Em 1972, Pierre La Roche estava de saco cheio. Nascido na Argélia Francesa em 1931, mudou-se para Paris, e depois Londres, trabalhando como maquiador. Descolou emprego no centro de estética da famosa empresária e cosmetóloga Elizabeth Arden, onde passava o dia maquiando senhorinhas conservadoras ricas para casamentos e jantares especiais.

Pierre La Roche e David Bowie. Foto: Reprodução
À noite, saía para dançar e viver um pouco de liberdade. Foi quando encontrou, em uma festa no clube Sombrero, em Londres, David Bowie. Ficaram amigos e, mais uma vez, o astro em ascensão na música exerceu sua conhecida generosidade, convidando-o para tentar alguma coisa diferente na maquiagem de sua nova persona, Ziggy Stardust.
Era a chance de sua vida, e Pierre não a desperdiçou. Inspirou-se nas maquiagens tradicionais de seu país de origem para criar a estilização circular de terceiro olho na testa do rockstar, combinando com as cores que deu a seu rosto (“Bowie tem o rosto perfeito para maquiar”, declarou uma vez). O contexto musical, visual e literário de Ziggy Stardust foi uma sensação. O maquiador entrava para a história da música. Inteligente, David pensou: “esse cara agora é meu”. E poucas parcerias tiveram tanto sucesso no mundo da música.
Um ano depois, o astro sentaria novamente na cadeira de La Roche para transformar sua cara em tela para um novo quadro. O maior. O raio azul e vermelho de Aladdin Sane, partindo da testa de David Bowie, atravessando seu olho direito e terminando na bochecha. Fácil de identificar, potente e direto, um exemplo da pop art, em alta na década de 70.

La Roche deu ao amigo o toque de androginia que ele tanto desejava em sua imagem artística, ao mesmo tempo que se vingava das milhares de riquinhas que foi obrigado a maquiar no salão de beleza de Elizabeth Arden. Criou uma estética carregada, libertária, teatral e exagerada da maquiagem burguesa. Também é dele a indefectível maquiagem do álbum seguinte, Pin Ups.
Como maquiador, virou objeto de desejo.
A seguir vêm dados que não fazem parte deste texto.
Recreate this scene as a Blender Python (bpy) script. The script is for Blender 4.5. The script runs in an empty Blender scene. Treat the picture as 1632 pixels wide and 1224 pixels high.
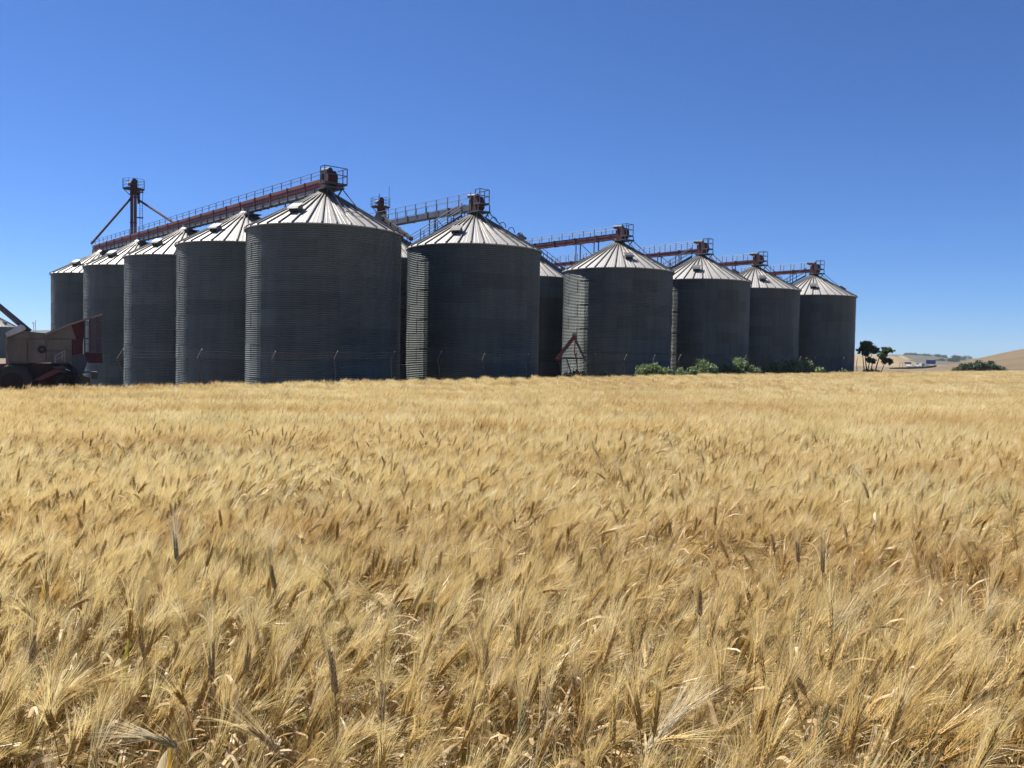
import bpy, math, random
import numpy as np
from mathutils import Vector, Matrix, Euler
random.seed(7)
rng = np.random.default_rng(11)
sc = bpy.context.scene
col = sc.collection
R_ = math.radians

# ------------------------------------------------------------------ camera, sky, sun, exposure
FPX = 1367.0
EYE = 1.70
PITCH, ROLL = 1.93, 1.0
cam_d = bpy.data.cameras.new('camera')
cam = bpy.data.objects.new('camera', cam_d)
col.objects.link(cam)
cam_d.sensor_width = 36.0
cam_d.lens = 36.0 * FPX / 1632.0
cam_d.clip_start = 0.05
cam_d.clip_end = 12000
CROT = Matrix.Rotation(R_(90 - PITCH), 3, 'X') @ Matrix.Rotation(R_(ROLL), 3, 'Z')
cam.matrix_world = Matrix.Translation((0, 0, EYE)) @ CROT.to_4x4()
sc.camera = cam

SUN_BEARING, SUN_ELEV = -57.0, 54.0          # clockwise from the view direction
SUN_DIR = Vector((math.sin(R_(SUN_BEARING)) * math.cos(R_(SUN_ELEV)),
                  math.cos(R_(SUN_BEARING)) * math.cos(R_(SUN_ELEV)), math.sin(R_(SUN_ELEV))))
world = bpy.data.worlds.new('World')
sc.world = world
world.use_nodes = True
wn = world.node_tree
bg = wn.nodes['Background']
sky = wn.nodes.new('ShaderNodeTexSky')
sky.sky_type = 'NISHITA'
sky.sun_disc = False
sky.sun_elevation = R_(SUN_ELEV)
sky.sun_rotation = R_(SUN_BEARING)
sky.altitude = 2200
sky.air_density = 1.0
sky.dust_density = 0.0
sky.ozone_density = 9.0
wb = wn.nodes.new('ShaderNodeMix'); wb.data_type = 'RGBA'; wb.blend_type = 'MULTIPLY'   # the camera's cool white balance
wb.inputs[0].default_value = 1.0; wb.inputs[7].default_value = (0.76, 0.95, 1.22, 1)
wn.links.new(sky.outputs['Color'], wb.inputs[6]); wn.links.new(wb.outputs[2], bg.inputs['Color'])
bg.inputs['Strength'].default_value = 0.053
sun_d = bpy.data.lights.new('sun', 'SUN')
sun_d.energy = 5.0
sun_d.angle = R_(0.53)
sun_d.color = (1.0, 0.93, 0.82)
sun = bpy.data.objects.new('sun', sun_d)
col.objects.link(sun)
sun.rotation_euler = SUN_DIR.to_track_quat('Z', 'Y').to_euler()
sc.view_settings.view_transform = 'Standard'
sc.view_settings.look = 'None'
sc.view_settings.exposure = 0.98
sc.view_settings.gamma = 1.0
sc.view_settings.use_curve_mapping = False
sc.cycles.max_bounces = 6
sc.cycles.diffuse_bounces = 3
sc.cycles.transmission_bounces = 3
sc.cycles.transparent_max_bounces = 4
sc.cycles.caustics_reflective = False
sc.cycles.caustics_refractive = False

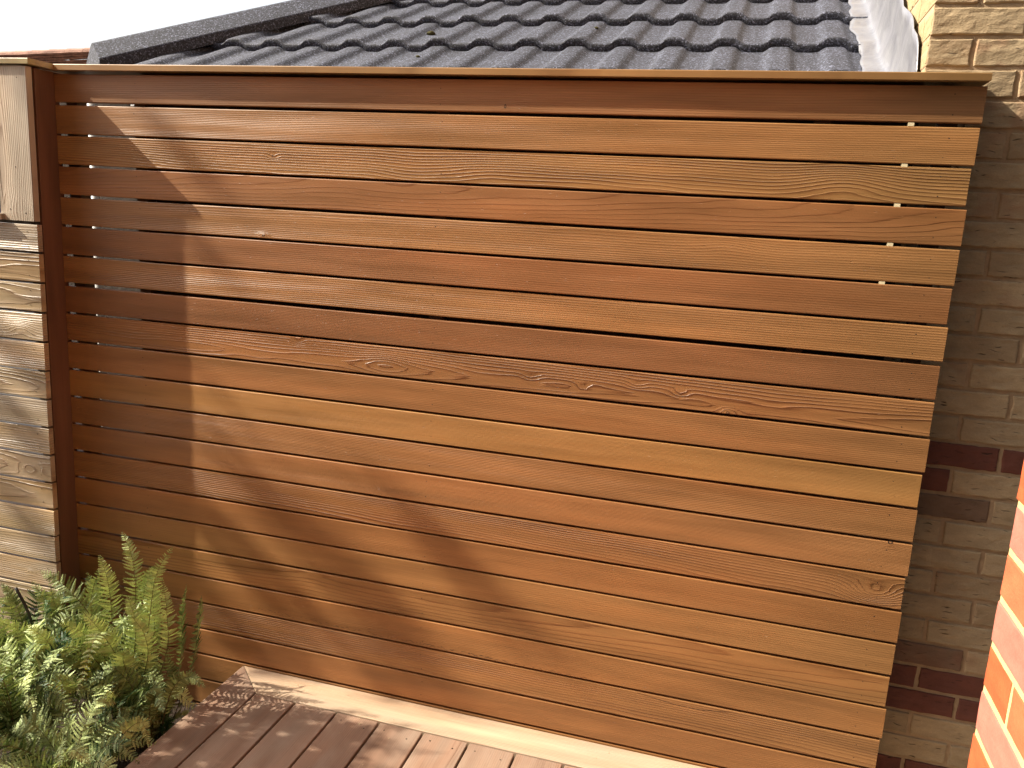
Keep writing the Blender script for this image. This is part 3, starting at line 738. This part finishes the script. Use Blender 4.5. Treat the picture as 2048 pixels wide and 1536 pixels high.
hand = [ # fern index, path base->tip, pinna length, tint
 (0, [(.371, -.2, -2.07), (.402, -.2, -1.712), (.392, -.19, -1.508), (.336, -.17, -1.414)], .052, .75),
 (0, [(.40, -.22, -2.07), (.48, -.24, -1.70), (.525, -.25, -1.50), (.583, -.24, -1.395)], .042, .75),
 (0, [(.338, -.16, -2.07), (.391, -.16, -1.681), (.43, -.17, -1.56), (.487, -.19, -1.49)], .045, .6),
 (0, [(.344, -.22, -2.07), (.298, -.24, -1.75), (.20, -.25, -1.61), (.085, -.25, -1.56)], .070, .45),
 (0, [(.33, -.22, -2.07), (.329, -.22, -1.717), (.319, -.22, -1.57), (.290, -.22, -1.482)], .050, .8),
 (0, [(.36, -.24, -2.07), (.43, -.25, -1.80), (.45, -.26, -1.66), (.425, -.26, -1.58)], .055, .7),
 (0, [(.36, -.24, -2.07), (.50, -.28, -1.80), (.52, -.30, -1.68), (.50, -.33, -1.60)], .050, .75),
 (0, [(.308, -.18, -2.07), (.279, -.18, -1.836), (.24, -.18, -1.66), (.20, -.18, -1.575)], .055, .45),
 (0, [(.34, -.22, -2.07), (.36, -.27, -1.84), (.33, -.33, -1.70), (.28, -.38, -1.64)], .062, .75),
 (1, [(.53, -.25, -2.07), (.565, -.2, -1.80), (.575, -.2, -1.65), (.595, -.2, -1.535)], .050, .25),
 (1, [(.541, -.26, -2.07), (.640, -.25, -1.79), (.672, -.25, -1.63), (.685, -.25, -1.534)], .055, .2),
 (1, [(.55, -.30, -2.06), (.642, -.35, -1.818), (.705, -.35, -1.745), (.767, -.35, -1.766)], .040, .5),
 (1, [(.55, -.34, -2.06), (.61, -.40, -1.85), (.65, -.42, -1.78), (.70, -.45, -1.80)], .045, .35),
 (1, [(.53, -.30, -2.06), (.58, -.28, -1.90), (.60, -.28, -1.80), (.59, -.30, -1.72)], .035, .3),
 (2, [(.10, -.30, -2.07), (.079, -.30, -1.82), (.031, -.30, -1.66), (-.02, -.30, -1.60)], .045, .4),
 (2, [(.08, -.32, -2.07), (.01, -.34, -1.86), (-.06, -.36, -1.70), (-.14, -.37, -1.62)], .055, .4),
 (2, [(.12, -.30, -2.07), (.15, -.32, -1.86), (.13, -.36, -1.72), (.08, -.42, -1.65)], .058, .8),
 (0, [(.36, -.20, -2.07), (.46, -.20, -1.78), (.47, -.20, -1.62), (.45, -.19, -1.52)], .058, .8),
 (0, [(.33, -.20, -2.07), (.26, -.21, -1.80), (.24, -.21, -1.66), (.27, -.20, -1.54)], .060, .7),
 (0, [(.33, -.22, -2.07), (.21, -.24, -1.82), (.15, -.25, -1.70), (.13, -.26, -1.60)], .062, .6),
 (0, [(.38, -.24, -2.07), (.42, -.30, -1.80), (.39, -.33, -1.68), (.35, -.36, -1.60)], .062, .9),
 (0, [(.40, -.22, -2.07), (.54, -.24, -1.78), (.56, -.25, -1.62), (.555, -.26, -1.50)], .045, .7),
 (2, [(.12, -.28, -2.07), (.16, -.26, -1.84), (.12, -.25, -1.70), (.05, -.25, -1.60)], .060, .8),
 (2, [(.14, -.30, -2.07), (.22, -.34, -1.84), (.24, -.38, -1.72), (.20, -.42, -1.64)], .060, .95),
 (2, [(.06, -.30, -2.07), (.00, -.30, -1.84), (-.02, -.34, -1.72), (.03, -.40, -1.66)], .060, .9),
 (3, [(.24, -.46, -2.07), (.34, -.46, -1.86), (.38, -.48, -1.76), (.44, -.50, -1.72)], .060, .9),
 (1, [(.50, -.28, -2.07), (.46, -.30, -1.85), (.47, -.34, -1.74), (.53, -.38, -1.68)], .058, .9),
 (4, [(.52, -.60, -2.07), (.60, -.54, -1.88), (.66, -.50, -1.81), (.690, -.5, -1.875)], .036, .9),
]
for fi, p, wd, tn in hand:
    add_frond(fi, p, wd, camv if wd > .03 and tn > .28 else (-.95, -.15, .1), npin=24, tint=tn, curl=.35)
for fi, (b, lab) in enumerate(BASES):
    cnt = (34, 24, 36, 44, 32)[fi]
    for j in range(cnt):
        a = 2*PI*j/cnt + R0.uniform(-.3, .3); lean = R0.uniform(.25, 1.0)
        hgt = R0.uniform(.20, .44)*(1.0 if fi in (0, 2) else .9 if fi == 3 else .72)
        rad = (.05+.20*lean)*(1 if fi != 1 else .75)
        dx, dy = math.cos(a), math.sin(a)
        if fi in (0, 2) and dy > 0: rad *= .45
        if fi == 1 and dx > .2: rad *= .55; hgt *= .75
        b_ = Vector(b)+Vector((R0.uniform(-.03, .03), R0.uniform(-.03, .03), .01))
        tip = b_+Vector((dx*rad*1.5, dy*rad*1.5, hgt*(1-.35*lean)))
        tip.y = min(tip.y, -.125)
        if fi == 1 or fi == 4: tip.x = min(tip.x, .74); 
        m1 = b_+Vector((dx*rad*.25, dy*rad*.25, hgt*.62)); m2 = b_+Vector((dx*rad*.85, dy*rad*.85, hgt*(1.0-.05*lean)))
        m2.y = min(m2.y, -.13); m1.y = min(m1.y, -.13)
        fc = (camv*.5 + sunv*.6 + Vector((R0.uniform(-.5, .5), R0.uniform(-.5, .5), R0.uniform(0, .5))))
        add_frond(fi, [b_, m1, m2, tip], R0.uniform(.046, .072), fc, npin=19, tint=min(1, max(0, R0.gauss(.5, .32))), curl=.4, bare=.16)
# yellow young frond
M_yel = leaf_mat('yellowing fern leaf', (.30, .33, .03), (.48, .48, .05), .5)
yf = frond([(.30, -.36, -1.95), (.335, -.37, -1.86), (.36, -.37, -1.80), (.385, -.38, -1.72)], .026, camv, npin=12, tint=.7, R=R0).build('frond', [M_yel, M_stem], FT[3])
yf['label'] = 'bright yellow green frond'

# black bent cane in the planter
mb = MB(); mb.tube(catmull([(.10, -.30, -2.1), (.090, -.3, -1.812), (.092, -.3, -1.724), (.073, -.3, -1.667), (.037, -.3, -1.606)], 16), .0045, 10)
tag(mb.build('cane', simple('black plastic', (.015, .014, .013), .45), smooth=True), 'bent black cane sticking up from the ferns in front of the pale fence', 'cane')

# ------------------------------------------------------------------ garden plants beyond the left edge, whose shade falls on fence and deck
M_tree = leaf_mat('tree leaf', (.04, .07, .02), (.09, .13, .04), .2)
M_bark = simple('bark', (.12, .085, .06), .9, bump=.01)
def leafclump(mb, c, r, n, size, R):
    c = Vector(c)
    for _ in range(n):
        p = c+Vector((R.gauss(0, 1), R.gauss(0, 1), R.gauss(0, 1)))*r*.5
        a = Vector((R.uniform(-1, 1), R.uniform(-1, 1), R.uniform(-1, 1))).normalized(); b = a.cross(Vector((R.uniform(-1, 1), R.uniform(-1, 1), R.uniform(-1, 1)))).normalized()
        s = size*R.uniform(.6, 1.2)
        mb.add([p-a*s, p+b*s*.4, p+a*s, p-b*s*.4], [(0, 1, 2, 3)], 0, tint=R.random())
R1 = random.Random(11)
tree = thing('garden_tree', 'slender leafy garden tree standing left of the pale fence, outside the photo', 'tree', (-4.6, -1.35, -2.2))
mb = MB()
streaks = [ # points (x,z) on fence plane y=0, clump radius, leaves per clump
 ([(0.50, -1.33), (0.65, -1.449), (0.817, -1.585), (0.945, -1.67)], .035, 5, 0.0),
 ([(0.70, -1.31), (0.913, -1.385), (1.018, -1.441), (1.121, -1.555), (1.192, -1.638), (1.23, -1.769)], .075, 9, 0.0),
 ([(1.26, -1.31), (1.378, -1.38), (1.445, -1.471), (1.603, -1.543), (1.70, -1.627)], .06, 6, 0.0),
 ([(0.513, -1.667), (0.623, -1.789), (0.66, -1.90)], .07, 9, 0.0),
 ([(0.55, -1.45), (0.75, -1.62), (0.85, -1.80)], .06, 5, 0.0),
 ([(0.762, -1.923), (0.917, -1.844)], .04, 6, 0.0),
 ([(1.128, -1.862), (1.461, -1.809)], .04, 8, 0.0),
 ([(0.368, -0.15), (0.482, -0.215), (0.566, -0.312)], .04, 4, 0.0),
 ([(0.516, -0.491), (0.60, -0.60)], .04, 4, 0.0),
 ([(0.554, -0.922), (0.566, -0.994)], .03, 2, 0.0),
 ([(-.15, -.885), (-.022, -.945)], .035, 7, -.098), ([(-.03, -.965), (.03, -1.03)], .04, 7, -.098), ([(-.10, -1.12), (.01, -1.19)], .04, 7, -.098),
 ([(-.19, -1.40), (-.02, -1.41)], .03, 5, -.098), ([(-.25, -1.0), (-.16, -1.0)], .03, 5, -.098), ([(-.06, -1.27), (0, -1.33)], .03, 5, -.098), ([(-.05, -1.5), (0.02, -1.62)], .04, 6, -.098),
]
limbs = []
for pts, r, n, yp in streaks:
    t0 = R1.uniform(6.2, 7.0); line = []
    for i in range(len(pts)-1):
        a, b = Vector((pts[i][0], yp, pts[i][1])), Vector((pts[i+1][0], yp, pts[i+1][1])); m = max(2, int((b-a).length/.045))
        for q in range(m):
            p = a.lerp(b, q/m) - SUN*(t0+R1.uniform(-.2, .2)); line.append(p)
            leafclump(mb, p, r, int(n*1.35), .030, R1)
    limbs.append(line)
mb.build('crown', M_tree, tree)
mb = MB(); mb.tube([(-4.6, -1.35, -2.2), (-4.65, -1.4, -.5), (-4.75, -1.5, 1.2), (-4.9, -1.45, 2.6)], [.05, .045, .035, .02], 10)
mb.build('trunk', M_bark, tree, smooth=True)
# tall plant by the planter, left of the frame: shades the deck corner and the lower ferns
pl = thing('shrub', 'broad leafy shrub left of the planter, outside the photo', 'shrub', (-.75, -.80, -2.1))
mb = MB()
for i in range(150):      # shade over the deck corner
    tx, ty = R1.uniform(.70, 1.30), R1.uniform(-.80, -.17)
    if tx < .98 and ty > -.42 + .7*(tx-.64): continue
    if tx > 1.12 - .5*(ty+.14): continue
    h = R1.uniform(1.25, 1.6); c = Vector((tx, ty, ZD)) - SUN*(h/-SUN.z)
    leafclump(mb, c, .06, 12, .045, R1)
for i in range(120):      # shade over the low front ferns
    c = Vector((R1.uniform(.0, .60), R1.uniform(-.95, -.60), -2.05)) - SUN*R1.uniform(1.3, 1.8)
    leafclump(mb, c, .09, 16, .05, R1)
mb.build('foliage', M_tree, pl)
for (a, b, wd) in (((1.02, -.33), (1.47, -.20), .075), ((1.0, -.28), (1.36, -.10), .07), ((1.02, -.38), (1.40, -.32), .07), ((.98, -.42), (1.31, -.42), .08), ((.9, -.25), (1.17, -.09), .06), ((1.0, -.5), (1.27, -.55), .08), ((.9, -.5), (1.2, -.47), .08), ((1.05, -.25), (1.33, -.20), .07)):
    h = R1.uniform(1.50, 1.62); f = -SUN*(h/-SUN.z); A_ = Vector((a[0], a[1], ZD))+f; B_ = Vector((b[0], b[1], ZD))+f
    frond([A_, A_.lerp(B_, .35)+SUN*-.02, A_.lerp(B_, .7)+SUN*-.02, B_], wd, sunv, npin=14, tint=.3, bare=.05, R=R1).build('frond', [M_fern, M_stem], pl)
mb = MB()
for (x, y, z) in ((-.9, -.8, -.4), (-.6, -.7, -.5), (-1.0, -1.0, -.8), (-.5, -.9, -.9)):
    mb.tube([(-.75, -.8, -2.1), ((x-.75)/2, (y-.8)/2, -1.4), (x, y, z)], [.014, .010, .004], 6)
mb.build('stem', M_bark, pl)
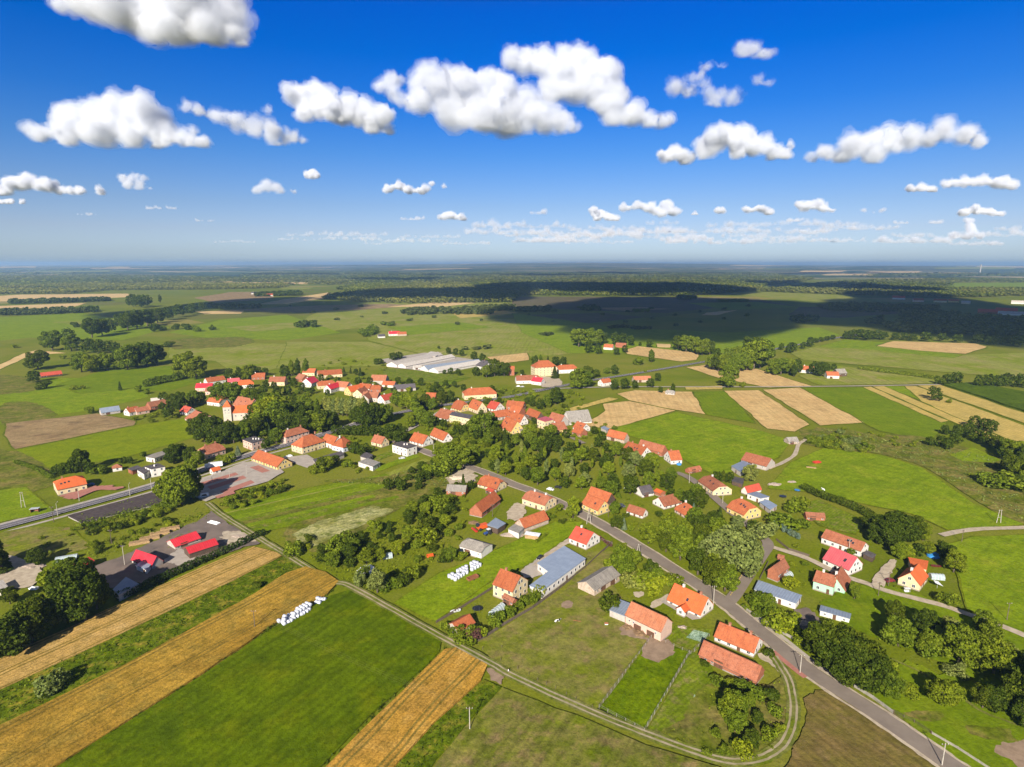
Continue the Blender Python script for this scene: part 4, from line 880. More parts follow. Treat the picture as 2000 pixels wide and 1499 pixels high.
flat([(1686, 1082), (1704, 1090), (1710, 1084), (1695, 1077)], 'small black flat roofed shelter at the end of the stable', 'the black shelter', h=2.2, roof='dark', wall='wood', name='shelter', cat='shelter', win=False, doors=0)
house((1589, 1134), (1628, 1146), (1640, 1128), 'mint green house wing with terracotta roof', 'the mint house wing', ap=1126, he=4., roof='terra', wall='mint', chim=1)
house((1610, 1141), (1650, 1153), (1661, 1131), 'mint green house with front gable and terracotta roof', 'the mint green house', ap=1127, yb=1162, ridge='BC', roof='terra', wall='mint', chim=1)
flat([(1474, 1152), (1554, 1179), (1565, 1164), (1482, 1135)], 'long white farm building with plain blue grey roof at the junction', 'the long blue roofed building', yb=1191, nb=1, roof='blue', name='farm_building', win=True, wins='s')
flat([(1602, 1193), (1659, 1209), (1661, 1200), (1604, 1184)], 'small white outbuilding with blue roof among the orchard trees', 'the small blue roofed outbuilding', yb=1219, nb=1, roof='blue', name='outbuilding', wins='s')
house((1500, 1113), (1520, 1121), (1531, 1103), 'square red brick hut with two tone tile roof', 'the red brick hut', ap=1099, yb=1138, ridge='BC', roof='brown', wall='brick', chim=0, win=False, name='hut', cat='hut')
house((1519, 1088), (1530, 1091), (1534, 1087), 'tiny brick privy with flat red roof by the lane', 'the brick privy', he=2., rise=.7, roof='brown', wall='brick', chim=0, win=False, doors=0, name='shed', cat='shed')
house((1755, 1129), (1797, 1143), (1806, 1122), 'cream house with tall gable and orange roof by the gravel lane', 'the tall gabled cream house', ap=1119, yb=1156, ridge='BC', roof='bright', wall='cream', chim=1)
flat([(1780, 1105), (1809, 1113), (1812, 1097), (1775, 1090)], 'garage with flaming orange roof behind the tall gabled cream house', 'the orange garage', h=3., roof='bright', wall='cream', name='garage', cat='garage', win=False)

# ---------------------------------------------------------------- main road, park and church
house((112, 957), (169, 945), (103, 944), 'new villa with red orange hipped roof by the main road', 'the red orange villa', yb=969, ap=938, left=True, roof='bright', wall='cream', chim=1, hip=.5)
flat([(283, 912), (295, 917), (322, 912), (308, 906)], 'white two storey cube house with flat dark roof', 'the white cube house', yb=933, nb=1, roof='dark', wall='white', name='cube_house', cat='house', chim=1)
flat([(268, 918), (281, 926), (296, 918), (285, 911)], 'single storey grey roofed annex of the white cube house', 'the grey annex', yb=938, nb=1, roof='dark', wall='white', name='annex', cat='building')
flat([(250, 916), (258, 920), (276, 914), (268, 910)], 'brown outbuilding behind the white cube house', 'the brown outbuilding', h=2.6, roof='dark', wall='brick', name='outbuilding', win=False)
flat([(285, 893), (302, 896), (326, 887), (318, 882), (300, 887)], 'low white house with grey roof behind the white cube house', 'the low grey roofed house', h=3., roof='grey', wall='white', name='bungalow', cat='house')
small(229.5, 919, 5, 4.5, 0, 'tiny white garden pavilion with pointed brown roof', 'the garden pavilion', he=2.6, rise=1.6, roof='brown', hip=1., chim=0, win=True, name='pavilion', cat='pavilion')
house((403, 888), (440, 877), (389, 881), 'old brick house with large hipped orange roof by the main road', 'the hipped brick house', yb=898, ap=874, left=True, roof='terra', wall='pink', chim=2, hip=.5)
flat([(474, 859), (492, 866), (516, 859), (497, 853)], 'pink two storey apartment block with flat dark roof', 'the pink apartment block', yb=881, nb=1, roof='dark', wall='pink', name='apartment_block', cat='apartment block', chim=3)
house((491, 894), (541, 912), (566, 902), 'long yellow community hall with orange roof beside the car park', 'the long yellow hall', ap=896, yb=920, roof='orange', wall='yellow', chim=1)
house((543, 850), (558, 854), (600, 841), 'pink manor block with brown orange hipped roof', 'the pink manor block', ap=843, yb=868, ridge='BC', roof='terra', wall='pink', chim=2, hip=1.)
house((569, 868), (590, 874), (630, 860), 'cream manor house with long hipped orange roof', 'the cream manor house', ap=856, yb=888, ridge='BC', roof='orange', wall='cream', chim=2, hip=1.)
house((628, 861), (650, 868), (664, 861), 'low orange roofed link between the cream manor and its white wing', 'the manor link', ap=854, he=4., roof='orange', wall='white', chim=0)
house((648, 869), (670, 874), (693, 867), 'white manor wing with pyramid orange roof', 'the white pyramid wing', ap=856, yb=885, ridge='BC', roof='orange', wall='bluew', chim=1, hip=1.)
flat([(640, 900), (672, 888), (666, 882), (612, 898), (616, 904)], 'low black roofed row of garages below the manor', 'the black garage row', h=2.5, roof='dark', wall='greyp', name='garage_row', cat='garages', win=False)
flat([(766, 869), (795, 877), (814, 871), (784, 863)], 'bright white cube house with dark grey flat roof', 'the bright white cube', yb=893, nb=1, roof='dark', wall='white', name='cube_house', cat='house', chim=2)
house((725, 862), (745, 867), (754, 861), 'small cream cottage with orange roof near the white cube', 'the small cream cottage', ap=854, he=3., roof='terra', wall='cream')
house((800, 860), (826, 867), (843, 860), 'white cottage with orange roof and grey gable by the lane', 'the grey gabled cottage', ap=851, yb=874, roof='orange')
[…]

Mick Jagger o “pegou emprestado” e levou junto com a turnê dos Stones em 1975, no posto de maquiador pessoal. Ao mesmo tempo, foi convidado para criar os rostos do filme que mudou a história da música e do mundo queer londrino, o clássico Rocky Horror Picture Show. Fãs iam repetidas vezes ao cinema nas sessões da meia-noite, copiando no rosto aquela estética. O visual glam havia se popularizado, para nunca mais ser esquecido.
O último trabalho com Bowie foi na fase Scary Monsters, de 1980. Pierre foi um dos muitos gênios da arte sequestrados pela então nova e mortal epidemia da AIDS. Saiu de cena e faleceu em 1991. Hoje, sentadinho em uma nuvem lá no céu, testemunha com alegria e o orgulho a avalanche de outros artistas, estilistas de moda, diretores de cinema e, principalmente fãs de música que se influenciam por seu trabalho, todos os dias.

No próximo Carnaval, lembre-se de Pierre La Roche!